--- begin Provided material ---

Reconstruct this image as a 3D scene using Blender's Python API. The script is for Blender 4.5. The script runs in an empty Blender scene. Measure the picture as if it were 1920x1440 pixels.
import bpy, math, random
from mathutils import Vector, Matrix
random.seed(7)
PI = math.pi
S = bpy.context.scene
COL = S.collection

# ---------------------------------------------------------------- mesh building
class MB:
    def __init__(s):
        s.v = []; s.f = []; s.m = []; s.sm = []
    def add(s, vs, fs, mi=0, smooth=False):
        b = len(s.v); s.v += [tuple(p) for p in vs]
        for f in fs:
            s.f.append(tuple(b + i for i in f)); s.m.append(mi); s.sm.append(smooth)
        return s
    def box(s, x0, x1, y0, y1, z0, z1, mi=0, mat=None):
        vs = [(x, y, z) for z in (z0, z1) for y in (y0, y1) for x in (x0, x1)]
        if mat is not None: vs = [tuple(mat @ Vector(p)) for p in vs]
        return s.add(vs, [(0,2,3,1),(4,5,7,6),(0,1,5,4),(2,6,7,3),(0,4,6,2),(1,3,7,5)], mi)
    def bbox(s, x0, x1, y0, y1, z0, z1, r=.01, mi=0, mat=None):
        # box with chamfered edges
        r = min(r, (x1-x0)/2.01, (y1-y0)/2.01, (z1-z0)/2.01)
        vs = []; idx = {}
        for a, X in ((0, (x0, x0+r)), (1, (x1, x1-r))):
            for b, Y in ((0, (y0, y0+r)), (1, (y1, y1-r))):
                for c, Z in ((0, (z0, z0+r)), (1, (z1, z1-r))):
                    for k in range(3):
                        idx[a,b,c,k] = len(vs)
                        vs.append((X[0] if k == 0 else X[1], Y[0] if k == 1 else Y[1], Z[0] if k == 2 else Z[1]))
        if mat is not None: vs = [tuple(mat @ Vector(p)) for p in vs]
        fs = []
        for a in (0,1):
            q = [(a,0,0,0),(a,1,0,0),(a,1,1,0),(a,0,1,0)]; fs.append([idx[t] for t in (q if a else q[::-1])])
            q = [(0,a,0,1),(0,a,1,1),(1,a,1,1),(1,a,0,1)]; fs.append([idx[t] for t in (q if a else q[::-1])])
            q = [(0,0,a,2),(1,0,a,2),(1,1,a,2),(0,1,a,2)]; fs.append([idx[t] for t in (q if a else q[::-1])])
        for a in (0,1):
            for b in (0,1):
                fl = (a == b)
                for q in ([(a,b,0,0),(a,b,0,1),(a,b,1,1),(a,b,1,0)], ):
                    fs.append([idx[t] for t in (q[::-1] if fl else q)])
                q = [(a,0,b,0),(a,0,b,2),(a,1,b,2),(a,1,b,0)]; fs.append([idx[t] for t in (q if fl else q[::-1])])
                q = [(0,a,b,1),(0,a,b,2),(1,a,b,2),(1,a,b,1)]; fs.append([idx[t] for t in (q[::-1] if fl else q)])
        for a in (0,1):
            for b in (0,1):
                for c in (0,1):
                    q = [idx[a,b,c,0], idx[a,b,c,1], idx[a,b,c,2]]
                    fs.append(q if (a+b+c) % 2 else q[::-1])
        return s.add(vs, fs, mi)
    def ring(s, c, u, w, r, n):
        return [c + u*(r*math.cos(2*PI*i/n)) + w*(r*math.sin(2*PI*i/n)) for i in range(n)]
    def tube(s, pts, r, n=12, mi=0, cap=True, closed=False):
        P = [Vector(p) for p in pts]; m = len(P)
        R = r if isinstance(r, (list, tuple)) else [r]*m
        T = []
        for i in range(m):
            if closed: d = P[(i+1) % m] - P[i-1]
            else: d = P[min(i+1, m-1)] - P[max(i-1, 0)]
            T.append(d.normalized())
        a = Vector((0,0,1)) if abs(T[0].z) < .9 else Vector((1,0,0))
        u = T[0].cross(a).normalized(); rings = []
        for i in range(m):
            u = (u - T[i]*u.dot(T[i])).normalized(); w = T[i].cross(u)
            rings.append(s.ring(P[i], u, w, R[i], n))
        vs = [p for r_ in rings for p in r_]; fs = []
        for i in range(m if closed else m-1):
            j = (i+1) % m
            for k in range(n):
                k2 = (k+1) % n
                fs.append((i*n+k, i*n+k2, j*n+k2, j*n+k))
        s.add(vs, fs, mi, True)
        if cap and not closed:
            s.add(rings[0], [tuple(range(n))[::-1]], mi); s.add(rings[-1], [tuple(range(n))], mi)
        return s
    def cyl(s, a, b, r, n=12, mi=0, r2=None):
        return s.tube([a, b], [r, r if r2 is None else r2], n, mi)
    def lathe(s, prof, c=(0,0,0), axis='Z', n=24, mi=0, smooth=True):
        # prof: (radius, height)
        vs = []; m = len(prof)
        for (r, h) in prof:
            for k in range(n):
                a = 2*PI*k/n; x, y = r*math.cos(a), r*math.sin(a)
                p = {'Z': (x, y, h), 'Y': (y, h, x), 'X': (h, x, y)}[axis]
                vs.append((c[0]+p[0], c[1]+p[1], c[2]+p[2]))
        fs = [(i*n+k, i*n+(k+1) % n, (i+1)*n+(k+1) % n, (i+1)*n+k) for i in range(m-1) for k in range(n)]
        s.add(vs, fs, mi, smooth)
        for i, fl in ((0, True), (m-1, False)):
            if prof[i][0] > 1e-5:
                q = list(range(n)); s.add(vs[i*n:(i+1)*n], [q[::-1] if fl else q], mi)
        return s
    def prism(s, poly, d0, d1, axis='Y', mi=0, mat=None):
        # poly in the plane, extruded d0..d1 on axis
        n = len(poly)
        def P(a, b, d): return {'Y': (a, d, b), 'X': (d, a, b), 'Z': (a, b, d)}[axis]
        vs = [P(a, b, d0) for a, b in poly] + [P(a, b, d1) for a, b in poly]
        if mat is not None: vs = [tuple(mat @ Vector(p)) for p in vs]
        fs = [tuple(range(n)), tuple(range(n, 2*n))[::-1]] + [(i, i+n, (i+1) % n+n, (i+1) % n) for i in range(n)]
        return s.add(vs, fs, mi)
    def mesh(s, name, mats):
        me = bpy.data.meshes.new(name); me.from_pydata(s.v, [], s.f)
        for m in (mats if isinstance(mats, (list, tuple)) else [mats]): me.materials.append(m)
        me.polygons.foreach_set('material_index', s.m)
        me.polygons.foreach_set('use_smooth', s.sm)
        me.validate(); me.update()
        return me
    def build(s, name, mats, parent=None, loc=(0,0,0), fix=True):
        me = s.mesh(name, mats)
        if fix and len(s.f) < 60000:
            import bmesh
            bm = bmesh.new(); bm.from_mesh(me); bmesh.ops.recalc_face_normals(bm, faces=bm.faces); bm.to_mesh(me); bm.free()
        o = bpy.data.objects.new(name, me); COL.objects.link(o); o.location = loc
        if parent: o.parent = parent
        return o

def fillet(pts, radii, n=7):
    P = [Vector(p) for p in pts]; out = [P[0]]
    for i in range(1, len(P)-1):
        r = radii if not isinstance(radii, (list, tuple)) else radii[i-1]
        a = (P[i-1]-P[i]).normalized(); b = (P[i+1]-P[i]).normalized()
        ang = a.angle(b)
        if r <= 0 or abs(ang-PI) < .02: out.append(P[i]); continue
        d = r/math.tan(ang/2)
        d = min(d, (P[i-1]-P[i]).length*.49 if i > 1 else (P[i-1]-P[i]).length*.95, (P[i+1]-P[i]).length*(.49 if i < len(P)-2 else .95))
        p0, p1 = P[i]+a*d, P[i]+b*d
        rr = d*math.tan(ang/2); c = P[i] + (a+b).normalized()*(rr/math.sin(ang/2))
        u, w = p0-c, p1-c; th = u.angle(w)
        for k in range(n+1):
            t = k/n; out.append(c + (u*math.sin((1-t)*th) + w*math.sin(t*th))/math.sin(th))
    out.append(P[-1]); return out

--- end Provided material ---

[Task details]
Restate the listing exactly, starting at its first line and ending at the line where "COL = S.collection" occurs; include both and no other lines.

[Answer to the exercise]
Reconstruct this image as a 3D scene using Blender's Python API. The script is for Blender 4.5. The script runs in an empty Blender scene. Measure the picture as if it were 1920x1440 pixels.
import bpy, math, random
from mathutils import Vector, Matrix
random.seed(7)
PI = math.pi
S = bpy.context.scene
COL = S.collection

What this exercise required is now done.